══ Entries provided ══

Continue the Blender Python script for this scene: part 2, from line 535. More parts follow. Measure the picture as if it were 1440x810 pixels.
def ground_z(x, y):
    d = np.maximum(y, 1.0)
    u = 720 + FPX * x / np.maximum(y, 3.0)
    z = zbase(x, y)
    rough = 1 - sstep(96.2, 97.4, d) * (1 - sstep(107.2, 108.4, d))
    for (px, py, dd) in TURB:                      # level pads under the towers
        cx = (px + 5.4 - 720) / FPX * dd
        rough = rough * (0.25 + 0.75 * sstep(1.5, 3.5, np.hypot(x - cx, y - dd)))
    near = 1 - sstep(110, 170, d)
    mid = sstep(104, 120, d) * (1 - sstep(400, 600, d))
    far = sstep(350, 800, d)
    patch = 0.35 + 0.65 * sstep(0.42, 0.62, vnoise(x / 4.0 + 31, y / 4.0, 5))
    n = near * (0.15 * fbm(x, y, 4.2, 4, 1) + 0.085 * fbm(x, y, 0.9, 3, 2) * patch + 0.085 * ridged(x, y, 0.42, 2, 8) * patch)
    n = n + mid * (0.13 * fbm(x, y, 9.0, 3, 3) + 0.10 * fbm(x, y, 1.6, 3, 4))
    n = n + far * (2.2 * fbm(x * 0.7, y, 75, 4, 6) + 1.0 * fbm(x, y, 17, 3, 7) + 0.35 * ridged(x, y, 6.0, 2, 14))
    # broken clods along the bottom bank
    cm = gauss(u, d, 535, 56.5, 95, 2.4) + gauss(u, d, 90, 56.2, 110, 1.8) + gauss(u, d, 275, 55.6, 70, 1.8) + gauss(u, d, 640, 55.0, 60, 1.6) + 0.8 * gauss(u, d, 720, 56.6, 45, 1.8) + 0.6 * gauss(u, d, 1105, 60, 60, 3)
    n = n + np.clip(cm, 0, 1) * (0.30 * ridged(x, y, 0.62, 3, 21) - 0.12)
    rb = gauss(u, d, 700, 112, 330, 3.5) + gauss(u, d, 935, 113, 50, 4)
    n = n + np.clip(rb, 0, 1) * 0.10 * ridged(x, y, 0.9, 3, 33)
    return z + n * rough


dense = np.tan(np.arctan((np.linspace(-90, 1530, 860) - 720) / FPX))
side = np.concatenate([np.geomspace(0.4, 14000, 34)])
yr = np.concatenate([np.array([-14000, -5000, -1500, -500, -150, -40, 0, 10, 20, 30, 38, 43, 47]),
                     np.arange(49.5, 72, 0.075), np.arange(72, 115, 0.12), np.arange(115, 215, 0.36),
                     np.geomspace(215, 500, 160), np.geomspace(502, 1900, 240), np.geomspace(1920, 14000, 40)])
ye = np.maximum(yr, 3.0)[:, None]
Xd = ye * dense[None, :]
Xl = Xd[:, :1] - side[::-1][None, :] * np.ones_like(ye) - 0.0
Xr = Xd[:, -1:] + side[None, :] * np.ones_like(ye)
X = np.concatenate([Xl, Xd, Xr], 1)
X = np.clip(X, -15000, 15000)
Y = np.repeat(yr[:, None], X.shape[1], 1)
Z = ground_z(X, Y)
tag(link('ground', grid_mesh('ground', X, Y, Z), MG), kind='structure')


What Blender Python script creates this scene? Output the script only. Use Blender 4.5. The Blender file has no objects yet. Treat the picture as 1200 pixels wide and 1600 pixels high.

═══

A number is the only answer here: how many lines of the material above contain "pixels"?

2